The 41-year-old, who studied environmental quality and resource management in his home city of Bristol, used to teach permaculture - the design of sustainable human settlements - and his experience of community engagement is clear. Communities must wrest back power from outside developers, he says.
They should ask, ‘do we need to create our own banks, our own building companies, do we need to be buying land so that the community can become its own developer? It’s about finding as many ways as possible to cycle money back into the community rather than letting it all pour out.’
Such assets should be brought back into community ownership, he says, ‘because development is an enormous drain on communities… and it hasn’t left the community new skills, hasn’t left viable businesses in its wake, hasn’t left the community an asset that it can develop’.
Ideal partners
Here, apparently, social landlords fit right in. Mr Hopkins says housing providers are well-placed to build sustainable housing because the economy bodes ill for speculative developers. ‘So social housing providers are in this very strong position to do more than just bang out houses. They can really look at how each housing development project can strengthen and deepen the local economy. How can it be training and reskilling young people to use local materials while building to very high energy efficiency standards?’
To illustrate how this can work, he mentions a current project called Atmos, supported by Transition Town Totnes.

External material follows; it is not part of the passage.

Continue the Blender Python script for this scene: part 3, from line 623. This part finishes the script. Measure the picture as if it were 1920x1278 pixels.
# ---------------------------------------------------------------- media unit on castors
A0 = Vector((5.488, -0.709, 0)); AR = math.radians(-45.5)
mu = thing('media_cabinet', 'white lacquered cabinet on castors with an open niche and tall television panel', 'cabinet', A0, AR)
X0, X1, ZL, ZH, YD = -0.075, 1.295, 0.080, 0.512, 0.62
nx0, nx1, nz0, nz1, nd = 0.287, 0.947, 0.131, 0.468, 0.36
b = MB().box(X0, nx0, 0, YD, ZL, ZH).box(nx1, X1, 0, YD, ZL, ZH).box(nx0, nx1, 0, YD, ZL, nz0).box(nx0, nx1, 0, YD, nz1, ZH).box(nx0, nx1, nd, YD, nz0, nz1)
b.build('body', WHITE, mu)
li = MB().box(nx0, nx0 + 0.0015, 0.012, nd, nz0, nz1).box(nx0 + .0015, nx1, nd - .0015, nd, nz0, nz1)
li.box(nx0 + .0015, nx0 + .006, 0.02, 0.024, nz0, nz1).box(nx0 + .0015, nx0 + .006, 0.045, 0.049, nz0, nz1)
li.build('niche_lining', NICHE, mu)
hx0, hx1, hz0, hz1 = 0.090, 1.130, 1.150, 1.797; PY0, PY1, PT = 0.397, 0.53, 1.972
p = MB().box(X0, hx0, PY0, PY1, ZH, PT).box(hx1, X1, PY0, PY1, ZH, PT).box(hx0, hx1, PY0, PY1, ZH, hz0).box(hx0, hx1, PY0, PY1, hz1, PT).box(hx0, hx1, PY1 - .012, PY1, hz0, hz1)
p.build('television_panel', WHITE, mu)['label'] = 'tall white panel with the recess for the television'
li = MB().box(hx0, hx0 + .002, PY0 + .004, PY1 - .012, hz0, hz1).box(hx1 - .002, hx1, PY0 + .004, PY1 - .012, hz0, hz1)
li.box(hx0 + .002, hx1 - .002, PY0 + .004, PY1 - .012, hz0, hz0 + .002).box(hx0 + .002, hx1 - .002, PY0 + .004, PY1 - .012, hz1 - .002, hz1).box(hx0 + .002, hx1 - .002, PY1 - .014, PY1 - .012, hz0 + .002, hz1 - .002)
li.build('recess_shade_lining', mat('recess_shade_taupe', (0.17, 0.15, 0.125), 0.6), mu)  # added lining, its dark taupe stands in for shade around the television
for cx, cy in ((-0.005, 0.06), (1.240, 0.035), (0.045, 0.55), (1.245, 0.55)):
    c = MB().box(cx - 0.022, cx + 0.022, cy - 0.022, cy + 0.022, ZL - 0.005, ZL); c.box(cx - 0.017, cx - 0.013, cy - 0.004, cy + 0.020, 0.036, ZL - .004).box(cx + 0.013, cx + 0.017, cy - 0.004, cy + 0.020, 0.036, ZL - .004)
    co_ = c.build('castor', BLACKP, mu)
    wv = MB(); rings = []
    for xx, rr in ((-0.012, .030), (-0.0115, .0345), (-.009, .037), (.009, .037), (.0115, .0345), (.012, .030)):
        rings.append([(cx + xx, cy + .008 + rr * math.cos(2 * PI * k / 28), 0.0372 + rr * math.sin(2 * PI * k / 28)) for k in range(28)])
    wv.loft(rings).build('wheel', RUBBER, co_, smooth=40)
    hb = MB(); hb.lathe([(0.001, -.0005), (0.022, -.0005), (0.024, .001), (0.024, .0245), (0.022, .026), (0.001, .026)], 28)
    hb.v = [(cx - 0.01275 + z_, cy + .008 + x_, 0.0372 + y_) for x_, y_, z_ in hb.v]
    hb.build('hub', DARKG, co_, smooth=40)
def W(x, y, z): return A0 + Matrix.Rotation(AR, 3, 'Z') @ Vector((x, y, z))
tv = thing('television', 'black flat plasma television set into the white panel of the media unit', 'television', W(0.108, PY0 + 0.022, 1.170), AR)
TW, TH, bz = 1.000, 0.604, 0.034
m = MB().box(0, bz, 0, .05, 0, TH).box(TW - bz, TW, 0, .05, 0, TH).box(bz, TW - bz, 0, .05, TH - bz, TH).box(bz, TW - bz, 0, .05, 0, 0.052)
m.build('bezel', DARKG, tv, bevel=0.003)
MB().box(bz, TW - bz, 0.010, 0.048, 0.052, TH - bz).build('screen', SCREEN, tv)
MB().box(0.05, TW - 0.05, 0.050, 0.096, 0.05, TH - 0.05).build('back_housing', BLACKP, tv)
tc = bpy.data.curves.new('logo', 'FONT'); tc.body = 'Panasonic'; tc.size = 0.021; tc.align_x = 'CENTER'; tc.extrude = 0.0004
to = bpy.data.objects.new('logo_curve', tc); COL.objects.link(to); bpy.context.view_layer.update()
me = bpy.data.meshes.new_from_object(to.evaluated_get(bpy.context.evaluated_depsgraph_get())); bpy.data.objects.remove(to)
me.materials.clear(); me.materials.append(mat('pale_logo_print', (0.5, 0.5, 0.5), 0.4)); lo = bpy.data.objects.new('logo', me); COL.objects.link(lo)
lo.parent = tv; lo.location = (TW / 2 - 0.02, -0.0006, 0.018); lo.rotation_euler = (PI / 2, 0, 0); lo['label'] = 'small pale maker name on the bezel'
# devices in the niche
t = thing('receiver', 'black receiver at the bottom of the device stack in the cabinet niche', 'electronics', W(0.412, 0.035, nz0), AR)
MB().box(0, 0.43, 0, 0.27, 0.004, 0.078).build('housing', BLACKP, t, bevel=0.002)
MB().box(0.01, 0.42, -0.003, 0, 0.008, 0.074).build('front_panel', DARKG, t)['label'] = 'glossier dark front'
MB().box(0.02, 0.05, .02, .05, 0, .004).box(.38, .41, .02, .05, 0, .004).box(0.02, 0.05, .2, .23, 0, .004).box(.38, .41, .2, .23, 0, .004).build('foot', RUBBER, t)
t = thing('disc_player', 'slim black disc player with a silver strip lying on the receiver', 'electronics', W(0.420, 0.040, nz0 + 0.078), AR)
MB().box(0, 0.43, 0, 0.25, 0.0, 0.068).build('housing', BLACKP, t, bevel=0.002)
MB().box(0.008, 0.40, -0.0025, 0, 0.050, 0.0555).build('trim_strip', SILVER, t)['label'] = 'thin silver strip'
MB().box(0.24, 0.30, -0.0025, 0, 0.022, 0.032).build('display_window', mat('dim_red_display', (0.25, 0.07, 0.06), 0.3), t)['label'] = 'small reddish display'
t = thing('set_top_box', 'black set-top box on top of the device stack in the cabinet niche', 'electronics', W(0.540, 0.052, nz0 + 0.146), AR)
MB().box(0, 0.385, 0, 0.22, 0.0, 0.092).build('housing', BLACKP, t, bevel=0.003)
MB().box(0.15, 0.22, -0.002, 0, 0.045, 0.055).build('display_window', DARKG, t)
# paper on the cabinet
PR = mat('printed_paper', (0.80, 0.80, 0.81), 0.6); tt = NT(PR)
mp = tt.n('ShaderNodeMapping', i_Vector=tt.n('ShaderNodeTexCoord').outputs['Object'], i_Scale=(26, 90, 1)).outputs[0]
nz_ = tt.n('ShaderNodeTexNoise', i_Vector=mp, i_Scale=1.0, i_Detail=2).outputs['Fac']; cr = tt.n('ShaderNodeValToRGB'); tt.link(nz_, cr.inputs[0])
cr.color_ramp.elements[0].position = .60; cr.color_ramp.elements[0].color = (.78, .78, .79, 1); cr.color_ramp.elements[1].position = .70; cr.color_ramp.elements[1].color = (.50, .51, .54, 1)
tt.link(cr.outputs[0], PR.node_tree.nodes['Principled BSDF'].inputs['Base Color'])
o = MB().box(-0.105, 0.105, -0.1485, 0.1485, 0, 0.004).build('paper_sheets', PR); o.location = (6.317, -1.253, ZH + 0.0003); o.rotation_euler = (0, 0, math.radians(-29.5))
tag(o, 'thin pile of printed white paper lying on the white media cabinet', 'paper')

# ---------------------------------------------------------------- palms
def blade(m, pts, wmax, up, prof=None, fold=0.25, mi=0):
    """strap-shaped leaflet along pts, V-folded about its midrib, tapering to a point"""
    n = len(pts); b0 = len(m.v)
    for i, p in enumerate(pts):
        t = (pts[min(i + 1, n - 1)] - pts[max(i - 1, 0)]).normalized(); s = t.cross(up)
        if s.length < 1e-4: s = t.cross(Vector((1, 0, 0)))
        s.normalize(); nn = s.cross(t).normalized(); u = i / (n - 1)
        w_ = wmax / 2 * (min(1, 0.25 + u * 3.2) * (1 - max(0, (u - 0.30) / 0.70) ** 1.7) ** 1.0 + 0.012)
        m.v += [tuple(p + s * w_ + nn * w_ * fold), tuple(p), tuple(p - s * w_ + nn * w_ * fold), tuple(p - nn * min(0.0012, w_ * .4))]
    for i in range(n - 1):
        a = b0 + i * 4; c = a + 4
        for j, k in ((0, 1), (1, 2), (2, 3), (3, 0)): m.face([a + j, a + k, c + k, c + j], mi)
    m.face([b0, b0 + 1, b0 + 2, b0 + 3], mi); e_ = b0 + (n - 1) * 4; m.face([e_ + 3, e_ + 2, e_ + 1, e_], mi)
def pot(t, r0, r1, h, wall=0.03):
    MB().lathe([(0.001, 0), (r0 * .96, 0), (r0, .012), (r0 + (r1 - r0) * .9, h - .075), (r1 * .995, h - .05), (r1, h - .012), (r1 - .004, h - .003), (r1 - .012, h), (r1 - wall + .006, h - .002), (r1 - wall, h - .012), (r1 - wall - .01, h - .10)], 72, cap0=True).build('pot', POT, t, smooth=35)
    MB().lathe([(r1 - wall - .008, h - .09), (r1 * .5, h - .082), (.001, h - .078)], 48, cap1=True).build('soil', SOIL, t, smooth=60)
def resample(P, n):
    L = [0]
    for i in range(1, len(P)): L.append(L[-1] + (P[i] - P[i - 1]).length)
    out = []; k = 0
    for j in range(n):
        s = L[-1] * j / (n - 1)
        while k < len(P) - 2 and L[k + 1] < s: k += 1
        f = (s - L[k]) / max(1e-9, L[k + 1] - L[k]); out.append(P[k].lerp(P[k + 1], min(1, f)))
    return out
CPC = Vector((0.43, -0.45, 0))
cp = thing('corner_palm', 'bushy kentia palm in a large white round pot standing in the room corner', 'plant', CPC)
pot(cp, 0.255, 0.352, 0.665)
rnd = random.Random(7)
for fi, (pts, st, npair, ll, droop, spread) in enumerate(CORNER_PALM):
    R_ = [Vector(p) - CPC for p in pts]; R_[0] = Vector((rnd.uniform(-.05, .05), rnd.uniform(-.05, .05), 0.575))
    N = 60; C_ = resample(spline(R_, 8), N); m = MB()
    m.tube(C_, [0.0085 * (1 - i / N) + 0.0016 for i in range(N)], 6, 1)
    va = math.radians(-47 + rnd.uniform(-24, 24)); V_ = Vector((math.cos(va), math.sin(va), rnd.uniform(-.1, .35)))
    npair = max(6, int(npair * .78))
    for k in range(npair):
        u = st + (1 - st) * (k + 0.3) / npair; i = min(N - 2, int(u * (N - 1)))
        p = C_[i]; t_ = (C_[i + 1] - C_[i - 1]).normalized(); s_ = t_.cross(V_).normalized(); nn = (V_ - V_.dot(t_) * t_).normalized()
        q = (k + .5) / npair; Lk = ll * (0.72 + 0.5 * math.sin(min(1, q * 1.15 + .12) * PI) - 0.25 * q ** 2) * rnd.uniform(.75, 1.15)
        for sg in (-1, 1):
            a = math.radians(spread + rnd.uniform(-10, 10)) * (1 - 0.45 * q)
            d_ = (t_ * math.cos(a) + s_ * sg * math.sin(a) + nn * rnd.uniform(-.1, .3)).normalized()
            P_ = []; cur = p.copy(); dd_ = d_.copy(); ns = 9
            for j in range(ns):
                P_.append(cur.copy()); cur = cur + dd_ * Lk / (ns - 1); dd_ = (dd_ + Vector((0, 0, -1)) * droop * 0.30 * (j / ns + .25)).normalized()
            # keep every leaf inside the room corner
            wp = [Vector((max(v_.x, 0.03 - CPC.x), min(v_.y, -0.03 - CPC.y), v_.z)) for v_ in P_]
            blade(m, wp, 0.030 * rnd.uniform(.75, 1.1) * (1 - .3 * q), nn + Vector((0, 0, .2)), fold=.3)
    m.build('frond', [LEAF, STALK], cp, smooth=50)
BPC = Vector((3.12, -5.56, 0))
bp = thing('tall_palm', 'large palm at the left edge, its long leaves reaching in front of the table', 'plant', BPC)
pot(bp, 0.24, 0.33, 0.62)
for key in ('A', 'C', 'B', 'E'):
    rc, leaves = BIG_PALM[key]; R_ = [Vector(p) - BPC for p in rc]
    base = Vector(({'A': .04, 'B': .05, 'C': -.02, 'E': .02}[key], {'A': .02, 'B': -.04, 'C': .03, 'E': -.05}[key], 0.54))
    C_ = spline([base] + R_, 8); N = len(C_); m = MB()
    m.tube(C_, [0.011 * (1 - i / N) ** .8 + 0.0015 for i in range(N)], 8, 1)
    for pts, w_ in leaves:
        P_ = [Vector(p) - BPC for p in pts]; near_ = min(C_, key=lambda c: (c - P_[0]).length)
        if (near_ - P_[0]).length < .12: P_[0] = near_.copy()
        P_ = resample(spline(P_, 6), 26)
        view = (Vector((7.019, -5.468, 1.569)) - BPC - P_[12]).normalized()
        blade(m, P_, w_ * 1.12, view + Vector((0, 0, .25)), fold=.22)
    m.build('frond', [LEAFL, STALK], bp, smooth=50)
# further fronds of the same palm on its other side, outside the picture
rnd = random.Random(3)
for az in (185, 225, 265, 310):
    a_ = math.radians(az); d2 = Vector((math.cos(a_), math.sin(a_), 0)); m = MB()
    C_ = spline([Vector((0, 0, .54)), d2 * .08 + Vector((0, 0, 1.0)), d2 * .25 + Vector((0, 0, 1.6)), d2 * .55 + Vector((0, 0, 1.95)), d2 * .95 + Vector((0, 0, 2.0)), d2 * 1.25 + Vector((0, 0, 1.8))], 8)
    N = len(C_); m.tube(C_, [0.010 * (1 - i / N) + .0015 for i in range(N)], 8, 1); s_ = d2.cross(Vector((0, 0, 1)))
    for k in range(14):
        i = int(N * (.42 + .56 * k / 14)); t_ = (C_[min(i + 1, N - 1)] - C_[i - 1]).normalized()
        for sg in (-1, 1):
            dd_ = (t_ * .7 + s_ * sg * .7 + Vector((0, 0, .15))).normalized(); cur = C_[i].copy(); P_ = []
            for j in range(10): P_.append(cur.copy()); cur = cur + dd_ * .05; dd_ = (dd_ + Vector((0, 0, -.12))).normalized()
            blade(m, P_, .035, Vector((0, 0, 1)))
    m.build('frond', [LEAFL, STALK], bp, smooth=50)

The plan is to transform a disused local milk-processing factory into a community-owned, low-carbon mixture of affordable housing and business start-up space. TTT’s building and housing sub-group is a strong advocate of co-housing - where community dwellings share facilities including laundries and guest rooms - and contributed to the local council’s development plan from this transitional perspective, arguing that its approach was better and more community-driven than the council’s developer-led plan.
‘In a conventional development, the developers source the materials from wherever they can,’ says Mr Hopkins. ‘At the moment they come from huge distances, [use] lots of embodied energy and [the project] creates no work locally.
Whereas, for example, you can build a development on the scale of Atmos and specify that up to 50 per cent of materials used will be local - clay, lime, hemp, local timber or straw…’
The development remains in the pre-planning stage, but Mr Hopkins says TTT is now at an advanced stage of talks with both the council and vendors Dairy Crest in the hope that co-housing will win the day.
But engaging with the mainly Conservative local councillors has not been easy despite other transition towns, such as Brixton in south London, enjoying support from their local authorities. When asked who the movement’s greatest sceptic is, Mr Hopkins says: ‘Certainly within the council there are some councillors who are very outspoken climate contrarians but that hasn’t really impacted very much on us… they just think the science behind climate change is nonsense.’
However, there is scope, he says, for social housing providers to help change attitudes. ‘They can really push for higher building codes heading up towards [Code for Sustainable Homes] levels five and six, or even passive houses,’ he says. ‘They can start to base their future decisions around more realistic scenarios such as energy availability. They can work together with transition groups where they have them.’
But he is not as supportive of all the government’s initiatives, starting with eco-towns. ‘The question here is why are we building eco-towns on greenfield areas when we’ve still got lots of derelict urban areas. Could we build an eco-town using local materials that could feed and power itself where the people that lived within it didn’t have to drive to anywhere to work?’ he asks.
That’s not to say Mr Hopkins is certain his way is right. His own views on green practices are in constant flux, he admits ‘because nobody’s ever done this before’.
‘Transition is a very evolving iterative process and we’re deliberately very playful with the process or you stop being creative and imaginative with it.’
The father of four has adopted this flexibility into his own eco-living. He gave up flying three years ago and instead arranges online video conferences with groups around the world. And he has hemp and lime-plastered his own kitchen, for example, to make it warmer. But the man’s only human. ‘I like having baths sometimes when I could have had a shower.’
What are transition towns?
Rob Hopkins co-founded the Transition Network in 2005. Since then it has reached at least 290 areas across the world including Japan, the US, Italy and Chile. There are also thousands of ‘mullers’, explains Mr Hopkins, referring to groups chewing over the concept. The transition movement has its seeds in the twin concepts of peak oil and climate change - peak oil meaning that we have moved beyond the era of cheap and abundant fossil fuels. The world cannot sustain itself on conventional forms of energy, the Transition argument goes. Thus its initiatives connect, motivate and train individuals and communities to learn resilience skills, from plugging into local supply networks to learning to grow their own food or build their own homes - all while cutting carbon use.
Its defined key aim reads: ‘To support community-led responses to peak oil and climate change, building resilience and happiness.’ Groups apply to the Transition Network for formal status when they agree to follow loose principles and guidelines.